======== Data for the task
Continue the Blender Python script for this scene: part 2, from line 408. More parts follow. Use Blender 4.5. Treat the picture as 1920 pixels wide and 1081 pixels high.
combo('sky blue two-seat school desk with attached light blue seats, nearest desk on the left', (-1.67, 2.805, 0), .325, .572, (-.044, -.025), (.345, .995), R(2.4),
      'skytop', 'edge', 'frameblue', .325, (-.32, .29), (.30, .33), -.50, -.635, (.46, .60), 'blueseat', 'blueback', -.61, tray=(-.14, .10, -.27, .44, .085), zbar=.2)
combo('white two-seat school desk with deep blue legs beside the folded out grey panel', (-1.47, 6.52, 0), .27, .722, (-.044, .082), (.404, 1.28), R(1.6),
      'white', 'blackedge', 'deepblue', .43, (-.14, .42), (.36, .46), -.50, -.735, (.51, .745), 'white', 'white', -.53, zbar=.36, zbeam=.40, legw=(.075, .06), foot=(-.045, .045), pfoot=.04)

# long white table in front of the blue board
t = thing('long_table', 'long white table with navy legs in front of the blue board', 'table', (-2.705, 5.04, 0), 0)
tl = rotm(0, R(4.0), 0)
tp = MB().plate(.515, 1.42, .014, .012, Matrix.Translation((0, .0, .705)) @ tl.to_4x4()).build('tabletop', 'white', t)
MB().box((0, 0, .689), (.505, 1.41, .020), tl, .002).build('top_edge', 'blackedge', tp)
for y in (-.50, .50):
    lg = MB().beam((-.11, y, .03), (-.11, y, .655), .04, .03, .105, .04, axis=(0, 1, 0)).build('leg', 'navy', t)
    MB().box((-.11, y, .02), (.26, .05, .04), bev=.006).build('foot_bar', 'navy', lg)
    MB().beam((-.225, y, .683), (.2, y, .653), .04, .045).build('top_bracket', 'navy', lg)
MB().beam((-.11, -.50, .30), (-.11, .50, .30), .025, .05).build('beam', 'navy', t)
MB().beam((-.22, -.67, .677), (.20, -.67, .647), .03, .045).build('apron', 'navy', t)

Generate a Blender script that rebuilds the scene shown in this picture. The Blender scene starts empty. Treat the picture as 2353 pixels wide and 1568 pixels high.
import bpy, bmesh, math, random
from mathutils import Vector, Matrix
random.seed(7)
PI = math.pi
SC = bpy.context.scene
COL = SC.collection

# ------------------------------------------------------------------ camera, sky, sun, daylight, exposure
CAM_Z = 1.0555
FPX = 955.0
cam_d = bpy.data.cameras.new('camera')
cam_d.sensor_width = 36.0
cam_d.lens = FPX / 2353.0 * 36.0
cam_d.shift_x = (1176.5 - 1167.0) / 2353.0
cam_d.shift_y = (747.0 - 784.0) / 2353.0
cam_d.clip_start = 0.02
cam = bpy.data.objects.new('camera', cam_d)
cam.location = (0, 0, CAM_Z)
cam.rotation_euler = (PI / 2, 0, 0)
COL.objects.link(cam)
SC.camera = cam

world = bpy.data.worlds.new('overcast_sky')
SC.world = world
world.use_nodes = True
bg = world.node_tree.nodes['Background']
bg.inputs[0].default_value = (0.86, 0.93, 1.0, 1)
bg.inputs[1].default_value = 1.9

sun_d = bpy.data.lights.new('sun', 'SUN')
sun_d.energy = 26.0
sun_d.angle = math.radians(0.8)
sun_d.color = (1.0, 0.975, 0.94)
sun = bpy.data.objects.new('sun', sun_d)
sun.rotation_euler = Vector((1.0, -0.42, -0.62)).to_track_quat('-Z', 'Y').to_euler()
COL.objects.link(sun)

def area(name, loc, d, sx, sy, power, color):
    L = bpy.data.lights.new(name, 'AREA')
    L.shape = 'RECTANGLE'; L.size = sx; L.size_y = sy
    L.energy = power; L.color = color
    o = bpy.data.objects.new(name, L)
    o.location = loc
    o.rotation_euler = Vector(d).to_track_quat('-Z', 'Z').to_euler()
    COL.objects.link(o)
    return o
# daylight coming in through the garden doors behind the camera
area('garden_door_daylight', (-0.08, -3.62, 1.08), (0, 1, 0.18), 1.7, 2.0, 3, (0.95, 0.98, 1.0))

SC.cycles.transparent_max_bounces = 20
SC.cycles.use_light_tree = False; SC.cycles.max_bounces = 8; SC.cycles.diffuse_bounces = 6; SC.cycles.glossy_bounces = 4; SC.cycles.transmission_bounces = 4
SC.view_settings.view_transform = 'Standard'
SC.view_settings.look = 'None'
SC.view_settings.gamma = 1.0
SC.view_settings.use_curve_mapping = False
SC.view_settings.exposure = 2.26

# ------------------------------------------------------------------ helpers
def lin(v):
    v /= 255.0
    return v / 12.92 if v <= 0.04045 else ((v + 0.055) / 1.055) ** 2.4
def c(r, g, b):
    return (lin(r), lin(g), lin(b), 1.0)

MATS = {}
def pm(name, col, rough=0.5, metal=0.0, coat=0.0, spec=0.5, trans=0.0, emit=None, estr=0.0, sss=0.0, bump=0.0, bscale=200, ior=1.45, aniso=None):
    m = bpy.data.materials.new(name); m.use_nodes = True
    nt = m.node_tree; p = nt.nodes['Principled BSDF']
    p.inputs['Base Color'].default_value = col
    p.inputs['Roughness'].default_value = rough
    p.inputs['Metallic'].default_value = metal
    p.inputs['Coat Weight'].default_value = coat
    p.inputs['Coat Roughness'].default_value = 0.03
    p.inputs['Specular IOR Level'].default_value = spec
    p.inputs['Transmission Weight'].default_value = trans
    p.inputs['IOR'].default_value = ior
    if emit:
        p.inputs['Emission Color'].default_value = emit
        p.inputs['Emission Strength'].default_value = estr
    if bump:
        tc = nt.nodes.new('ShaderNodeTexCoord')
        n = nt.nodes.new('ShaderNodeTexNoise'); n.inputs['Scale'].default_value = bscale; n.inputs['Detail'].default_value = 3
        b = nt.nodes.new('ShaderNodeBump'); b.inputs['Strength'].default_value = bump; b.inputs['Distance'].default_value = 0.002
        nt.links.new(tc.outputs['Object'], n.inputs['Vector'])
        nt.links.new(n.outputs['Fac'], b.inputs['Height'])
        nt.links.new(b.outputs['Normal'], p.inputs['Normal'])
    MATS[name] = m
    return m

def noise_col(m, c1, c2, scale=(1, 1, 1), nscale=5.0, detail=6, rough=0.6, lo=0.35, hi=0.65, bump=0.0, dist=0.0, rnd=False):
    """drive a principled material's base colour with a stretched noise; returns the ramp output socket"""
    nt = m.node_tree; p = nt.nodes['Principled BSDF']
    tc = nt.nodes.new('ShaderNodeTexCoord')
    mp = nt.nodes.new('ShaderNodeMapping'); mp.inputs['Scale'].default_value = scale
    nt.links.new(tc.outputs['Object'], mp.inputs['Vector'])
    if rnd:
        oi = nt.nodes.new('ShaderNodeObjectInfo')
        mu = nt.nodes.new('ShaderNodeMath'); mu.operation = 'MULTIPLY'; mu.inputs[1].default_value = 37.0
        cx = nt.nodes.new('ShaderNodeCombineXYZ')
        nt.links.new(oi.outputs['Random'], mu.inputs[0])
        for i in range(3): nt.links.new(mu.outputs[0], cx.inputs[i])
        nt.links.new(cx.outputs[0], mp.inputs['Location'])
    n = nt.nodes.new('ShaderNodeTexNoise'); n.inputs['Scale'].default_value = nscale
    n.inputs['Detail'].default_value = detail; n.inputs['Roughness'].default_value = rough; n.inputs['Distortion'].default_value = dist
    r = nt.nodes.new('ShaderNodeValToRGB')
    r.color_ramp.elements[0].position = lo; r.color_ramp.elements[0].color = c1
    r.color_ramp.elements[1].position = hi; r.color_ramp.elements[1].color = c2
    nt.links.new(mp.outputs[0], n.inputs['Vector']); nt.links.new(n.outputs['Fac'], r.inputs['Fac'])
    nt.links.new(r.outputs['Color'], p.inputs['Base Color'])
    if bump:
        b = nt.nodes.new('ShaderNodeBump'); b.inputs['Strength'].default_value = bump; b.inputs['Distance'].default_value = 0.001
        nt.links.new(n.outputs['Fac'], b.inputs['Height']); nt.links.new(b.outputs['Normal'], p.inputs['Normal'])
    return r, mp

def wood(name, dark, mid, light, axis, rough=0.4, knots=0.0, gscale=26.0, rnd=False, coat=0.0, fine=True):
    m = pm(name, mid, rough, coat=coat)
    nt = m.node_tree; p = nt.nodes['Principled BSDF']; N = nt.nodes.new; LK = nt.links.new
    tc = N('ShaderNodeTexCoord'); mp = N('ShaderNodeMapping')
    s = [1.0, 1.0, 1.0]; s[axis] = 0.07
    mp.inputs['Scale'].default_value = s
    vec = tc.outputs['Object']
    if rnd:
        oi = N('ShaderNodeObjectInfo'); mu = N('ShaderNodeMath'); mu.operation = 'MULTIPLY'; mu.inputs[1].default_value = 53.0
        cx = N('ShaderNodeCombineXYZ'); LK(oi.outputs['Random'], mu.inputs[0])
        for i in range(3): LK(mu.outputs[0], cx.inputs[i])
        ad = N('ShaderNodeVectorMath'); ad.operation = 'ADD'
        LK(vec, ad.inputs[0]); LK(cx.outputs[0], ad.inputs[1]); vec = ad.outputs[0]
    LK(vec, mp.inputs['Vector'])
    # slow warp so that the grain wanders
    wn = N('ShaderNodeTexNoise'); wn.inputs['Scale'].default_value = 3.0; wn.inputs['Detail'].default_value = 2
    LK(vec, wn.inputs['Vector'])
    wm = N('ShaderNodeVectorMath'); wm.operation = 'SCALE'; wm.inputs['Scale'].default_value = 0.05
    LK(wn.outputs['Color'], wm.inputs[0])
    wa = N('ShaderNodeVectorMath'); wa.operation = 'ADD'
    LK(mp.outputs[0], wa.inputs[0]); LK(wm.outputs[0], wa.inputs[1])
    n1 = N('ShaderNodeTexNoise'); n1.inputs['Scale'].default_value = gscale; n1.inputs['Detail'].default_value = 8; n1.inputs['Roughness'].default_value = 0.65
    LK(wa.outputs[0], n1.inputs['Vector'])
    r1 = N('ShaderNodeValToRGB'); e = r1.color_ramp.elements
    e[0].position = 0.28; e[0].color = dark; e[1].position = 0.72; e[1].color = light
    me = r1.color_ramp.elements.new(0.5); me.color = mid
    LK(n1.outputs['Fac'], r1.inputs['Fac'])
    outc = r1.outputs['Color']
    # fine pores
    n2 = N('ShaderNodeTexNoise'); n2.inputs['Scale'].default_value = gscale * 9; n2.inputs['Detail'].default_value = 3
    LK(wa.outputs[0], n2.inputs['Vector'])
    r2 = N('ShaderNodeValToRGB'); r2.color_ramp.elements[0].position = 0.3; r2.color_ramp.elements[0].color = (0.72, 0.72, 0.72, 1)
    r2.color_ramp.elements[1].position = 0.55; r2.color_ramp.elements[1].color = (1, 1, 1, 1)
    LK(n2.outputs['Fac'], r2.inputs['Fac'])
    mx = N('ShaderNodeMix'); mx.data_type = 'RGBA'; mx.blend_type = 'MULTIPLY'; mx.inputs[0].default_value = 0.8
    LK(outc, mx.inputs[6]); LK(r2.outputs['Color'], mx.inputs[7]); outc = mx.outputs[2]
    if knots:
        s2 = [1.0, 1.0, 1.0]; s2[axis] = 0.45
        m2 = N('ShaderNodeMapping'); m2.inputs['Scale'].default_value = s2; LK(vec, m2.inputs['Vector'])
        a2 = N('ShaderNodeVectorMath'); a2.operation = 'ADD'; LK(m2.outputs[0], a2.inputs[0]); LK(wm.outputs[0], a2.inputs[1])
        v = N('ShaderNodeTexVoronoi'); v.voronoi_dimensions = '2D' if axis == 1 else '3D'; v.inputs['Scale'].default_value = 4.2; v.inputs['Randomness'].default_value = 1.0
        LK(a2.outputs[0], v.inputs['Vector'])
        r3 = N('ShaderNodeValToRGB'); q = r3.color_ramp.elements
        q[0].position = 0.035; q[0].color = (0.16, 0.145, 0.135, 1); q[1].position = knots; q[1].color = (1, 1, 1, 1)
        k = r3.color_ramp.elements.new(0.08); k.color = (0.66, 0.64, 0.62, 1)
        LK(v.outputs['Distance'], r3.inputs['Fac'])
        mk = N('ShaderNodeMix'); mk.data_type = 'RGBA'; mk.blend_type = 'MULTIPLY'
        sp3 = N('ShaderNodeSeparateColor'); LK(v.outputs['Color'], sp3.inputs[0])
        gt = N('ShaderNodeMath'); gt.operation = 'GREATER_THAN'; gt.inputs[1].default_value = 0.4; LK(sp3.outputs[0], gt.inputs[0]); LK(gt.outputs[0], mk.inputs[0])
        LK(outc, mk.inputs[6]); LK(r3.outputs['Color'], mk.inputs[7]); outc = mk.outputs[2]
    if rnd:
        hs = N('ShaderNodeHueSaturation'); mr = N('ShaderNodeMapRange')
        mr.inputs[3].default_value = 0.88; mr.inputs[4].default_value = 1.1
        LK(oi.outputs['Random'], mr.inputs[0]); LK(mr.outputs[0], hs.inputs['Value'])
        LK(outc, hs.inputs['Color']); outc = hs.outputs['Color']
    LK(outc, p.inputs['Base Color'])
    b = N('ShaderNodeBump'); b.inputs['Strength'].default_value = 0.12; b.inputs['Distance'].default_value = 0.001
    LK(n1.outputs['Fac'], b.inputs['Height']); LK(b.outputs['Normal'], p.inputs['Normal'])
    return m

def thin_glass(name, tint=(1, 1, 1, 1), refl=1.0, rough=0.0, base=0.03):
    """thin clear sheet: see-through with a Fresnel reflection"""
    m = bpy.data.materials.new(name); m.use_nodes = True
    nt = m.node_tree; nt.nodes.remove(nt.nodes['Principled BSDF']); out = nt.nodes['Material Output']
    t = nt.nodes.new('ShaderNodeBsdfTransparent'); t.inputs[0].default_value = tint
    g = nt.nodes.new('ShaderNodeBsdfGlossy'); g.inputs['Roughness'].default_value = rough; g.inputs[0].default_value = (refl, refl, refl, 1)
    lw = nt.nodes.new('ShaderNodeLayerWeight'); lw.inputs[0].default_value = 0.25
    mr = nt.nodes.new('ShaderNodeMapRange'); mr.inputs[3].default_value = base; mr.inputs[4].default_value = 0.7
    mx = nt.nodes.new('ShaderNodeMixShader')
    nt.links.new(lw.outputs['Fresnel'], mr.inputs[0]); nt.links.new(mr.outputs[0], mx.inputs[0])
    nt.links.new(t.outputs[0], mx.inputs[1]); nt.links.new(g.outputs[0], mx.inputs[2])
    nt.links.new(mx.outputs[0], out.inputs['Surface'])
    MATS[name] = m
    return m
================
## Aim of the task
The lines from the top of the data above down to the line containing "foot=(-.045, .045), pfoot=.04)" are to be copied exactly; no other line should appear.

## Exercise response
Continue the Blender Python script for this scene: part 2, from line 408. More parts follow. Use Blender 4.5. Treat the picture as 1920 pixels wide and 1081 pixels high.
combo('sky blue two-seat school desk with attached light blue seats, nearest desk on the left', (-1.67, 2.805, 0), .325, .572, (-.044, -.025), (.345, .995), R(2.4),
      'skytop', 'edge', 'frameblue', .325, (-.32, .29), (.30, .33), -.50, -.635, (.46, .60), 'blueseat', 'blueback', -.61, tray=(-.14, .10, -.27, .44, .085), zbar=.2)
combo('white two-seat school desk with deep blue legs beside the folded out grey panel', (-1.47, 6.52, 0), .27, .722, (-.044, .082), (.404, 1.28), R(1.6),
      'white', 'blackedge', 'deepblue', .43, (-.14, .42), (.36, .46), -.50, -.735, (.51, .745), 'white', 'white', -.53, zbar=.36, zbeam=.40, legw=(.075, .06), foot=(-.045, .045), pfoot=.04)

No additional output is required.